┌─ Collected material

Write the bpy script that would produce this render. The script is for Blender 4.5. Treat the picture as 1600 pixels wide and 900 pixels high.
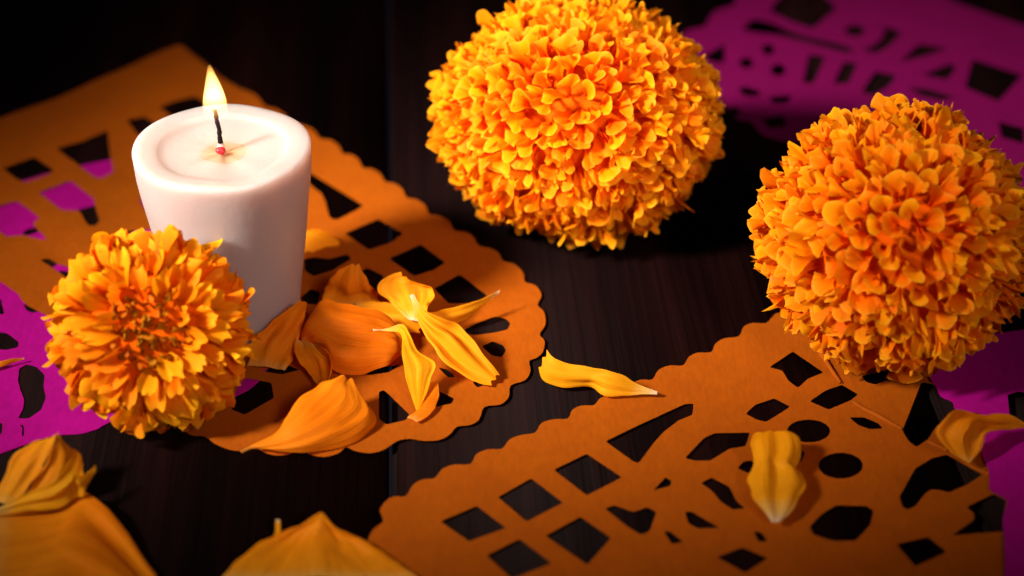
import bpy, bmesh, math, random
from mathutils import Vector, Matrix, Euler, noise
from mathutils.geometry import delaunay_2d_cdt

scene = bpy.context.scene
for o in list(bpy.data.objects):
    bpy.data.objects.remove(o)
COL = scene.collection
R = math.radians

# ------------------------------------------------------------------ camera
PITCH = R(33.5)
FPX = 2900.0                       # focal length in pixels of the 1600 px wide photograph
CAM = Vector((0.0, -0.4738, 0.3136))
cam_d = bpy.data.cameras.new('camera')
cam_d.sensor_width = 36.0
cam_d.lens = FPX / 1600.0 * 36.0
cam_d.clip_start = 0.01
cam_d.clip_end = 20.0
cam_d.dof.use_dof = True
cam_d.dof.focus_distance = 0.525
cam_d.dof.aperture_fstop = 5.8
cam = bpy.data.objects.new('camera', cam_d)
COL.objects.link(cam)
cam.location = CAM
cam.rotation_euler = (math.pi / 2 - PITCH, 0, 0)
scene.camera = cam
scene.render.resolution_x = 1024
scene.render.resolution_y = 576

# ------------------------------------------------------------------ light
world = bpy.data.worlds.new('World')
scene.world = world
world.use_nodes = True
bg = world.node_tree.nodes['Background']
bg.inputs['Color'].default_value = (0.75, 0.55, 0.85, 1)
bg.inputs['Strength'].default_value = 0.012


def aim(o, target):
    d = Vector(target) - o.location
    o.rotation_euler = d.to_track_quat('-Z', 'Y').to_euler()


def spot(name, loc, target, power, color, size_deg, blend, radius):
    l = bpy.data.lights.new(name, 'SPOT')
    l.energy = power
    l.color = color
    l.spot_size = R(size_deg)
    l.spot_blend = blend
    l.shadow_soft_size = radius
    o = bpy.data.objects.new(name, l)
    COL.objects.link(o)
    o.location = loc
    aim(o, target)
    return o


def area(name, loc, target, power, color, sx, sy):
    l = bpy.data.lights.new(name, 'AREA')
    l.energy = power
    l.color = color
    l.shape = 'RECTANGLE'
    l.size = sx
    l.size_y = sy
    o = bpy.data.objects.new(name, l)
    COL.objects.link(o)
    o.location = loc
    aim(o, target)
    return o


KEY = spot('key_lamp', (-0.525, -0.295, 0.49), (-0.002, 0.030, 0.03), 92, (1.0, 0.85, 0.74), 24, 0.9, 0.07)
FILL = spot('fill_lamp', (0.30, -0.62, 0.55), (-0.03, 0.055, 0.03), 30, (1.0, 0.76, 0.68), 21, 0.95, 0.12)

vs = scene.view_settings
scene.display_settings.display_device = 'sRGB'
vs.view_transform = 'Standard'
vs.look = 'None'
vs.exposure = 0.0
vs.gamma = 1.0
vs.use_curve_mapping = False
scene.render.engine = 'CYCLES'
scene.cycles.max_bounces = 8
scene.cycles.diffuse_bounces = 4
scene.cycles.transmission_bounces = 6
scene.cycles.transparent_max_bounces = 8

# ------------------------------------------------------------------ helpers
CS, SN = math.cos(PITCH), math.sin(PITCH)


def ray(x, y):
    a = (x - 800.0) / FPX
    b = (y - 450.0) / FPX
    return Vector((a, CS - b * SN, -SN - b * CS))


def at_z(x, y, z=0.0):
    d = ray(x, y)
    return CAM + d * ((z - CAM.z) / d.z)


def at_y(x, y, Y):
    d = ray(x, y)
    return CAM + d * ((Y - CAM.y) / d.y)


def link(name, mesh, mat=None, parent=None):
    o = bpy.data.objects.new(name, mesh)
    COL.objects.link(o)
    if mat is not None and len(mesh.materials) == 0:
        mesh.materials.append(mat)
    if parent is not None:
        o.parent = parent
    return o


def tag(o, label, cat, group=None):
    o['label'] = label
    o['category'] = cat
    if group:
        o['group'] = group
    return o


def smooth(mesh):
    mesh.polygons.foreach_set('use_smooth', [True] * len(mesh.polygons))


def mesh_from(name, verts, faces, uvs=None, sm=True):
    m = bpy.data.meshes.new(name)
    m.from_pydata([tuple(v) for v in verts], [], faces)
    if uvs is not None:
        ul = m.uv_layers.new(name='UVMap')
        for lp in m.loops:
            ul.data[lp.index].uv = uvs[lp.vertex_index]
    if sm:
        smooth(m)
    m.update()
    return m


class NT:
    def __init__(self, name):
        self.mat = bpy.data.materials.new(name)
        self.mat.use_nodes = True
        self.t = self.mat.node_tree
        self.t.nodes.clear()
        self.out = self.t.nodes.new('ShaderNodeOutputMaterial')

    def n(self, kind, **kw):
        nd = self.t.nodes.new('ShaderNode' + kind)
        for k, v in kw.items():
            setattr(nd, k, v)
        return nd

    def l(self, a, b):
        self.t.links.new(a, b)

    def ramp(self, fac, stops):
        r = self.n('ValToRGB')
        el = r.color_ramp.elements
        while len(el) < len(stops):
            el.new(0.5)
        for e, (p, c) in zip(el, stops):
            e.position = p
            e.color = (*c, 1)
        self.l(fac, r.inputs[0])
        return r.outputs[0]

    def mix(self, fac, a, b, blend='MIX'):
        m = self.n('Mix', data_type='RGBA', blend_type=blend)
        if isinstance(fac, (int, float)):
            m.inputs[0].default_value = fac
        else:
            self.l(fac, m.inputs[0])
        for s, v in ((6, a), (7, b)):
            if isinstance(v, tuple):
                m.inputs[s].default_value = (*v, 1)
            else:
                self.l(v, m.inputs[s])
        return m.outputs[2]

    def noise(self, vec, scale, detail=4, rough=0.55):
        t = self.n('TexNoise')
        t.inputs['Scale'].default_value = scale
        t.inputs['Detail'].default_value = detail
        t.inputs['Roughness'].default_value = rough
        if vec is not None:
            self.l(vec, t.inputs['Vector'])
        return t.outputs['Fac']

    def mapping(self, vec, scale):
        m = self.n('Mapping')
        m.inputs['Scale'].default_value = scale
        self.l(vec, m.inputs['Vector'])
        return m.outputs[0]

    def bump(self, h, strength, dist):
        b = self.n('Bump')
        b.inputs['Strength'].default_value = strength
        b.inputs['Distance'].default_value = dist
        self.l(h, b.inputs['Height'])
        return b.outputs[0]


def petal_material(name, stops, transl=0.35, spread=0.035, gloss=0.10, veins=24.0):
    k = NT(name)
    uv = k.n('UVMap')
    sep = k.n('SeparateXYZ')
    k.l(uv.outputs[0], sep.inputs[0])
    col = k.ramp(sep.outputs[0], stops)
    oi = k.n('ObjectInfo')
    hs = k.n('HueSaturation')
    mr = k.n('MapRange')
    mr.inputs['To Min'].default_value = 0.5 - spread * 0.5
    mr.inputs['To Max'].default_value = 0.5 + spread * 0.5
    k.l(oi.outputs['Random'], mr.inputs['Value'])
    k.l(mr.outputs[0], hs.inputs['Hue'])
    k.l(col, hs.inputs['Color'])
    vn = k.noise(k.mapping(uv.outputs[0], (1.6, veins, 1)), 1.0, 3)
    tc = k.n('TexCoord')
    blot = k.noise(tc.outputs['Object'], 260, 3)
    v1 = k.ramp(vn, [(0.3, (0.80, 0.72, 0.6)), (0.65, (1, 1, 1))])
    c2 = k.mix(0.6, hs.outputs[0], v1, 'MULTIPLY')
    b1 = k.ramp(blot, [(0.3, (0.86, 0.78, 0.7)), (0.7, (1, 1, 1))])
    c2 = k.mix(0.5, c2, b1, 'MULTIPLY')
    nb = k.bump(vn, 0.35, 0.0006)
    d = k.n('BsdfPrincipled')
    d.inputs['Roughness'].default_value = 0.55
    d.inputs['Specular IOR Level'].default_value = gloss
    k.l(c2, d.inputs['Base Color'])
    k.l(nb, d.inputs['Normal'])
    t = k.n('BsdfTranslucent')
    k.l(c2, t.inputs['Color'])
    k.l(nb, t.inputs['Normal'])
    m = k.n('MixShader')
    m.inputs[0].default_value = transl
    k.l(d.outputs[0], m.inputs[1])
    k.l(t.outputs[0], m.inputs[2])
    k.l(m.outputs[0], k.out.inputs['Surface'])
    return k.mat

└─

-- What to work on --
Return only the lines running from the top of the data to the line that holds "R = math.radians". Include both of those lines, but skip the pictures.

-- Complete response --
Write the bpy script that would produce this render. The script is for Blender 4.5. Treat the picture as 1600 pixels wide and 900 pixels high.
import bpy, bmesh, math, random
from mathutils import Vector, Matrix, Euler, noise
from mathutils.geometry import delaunay_2d_cdt

scene = bpy.context.scene
for o in list(bpy.data.objects):
    bpy.data.objects.remove(o)
COL = scene.collection
R = math.radians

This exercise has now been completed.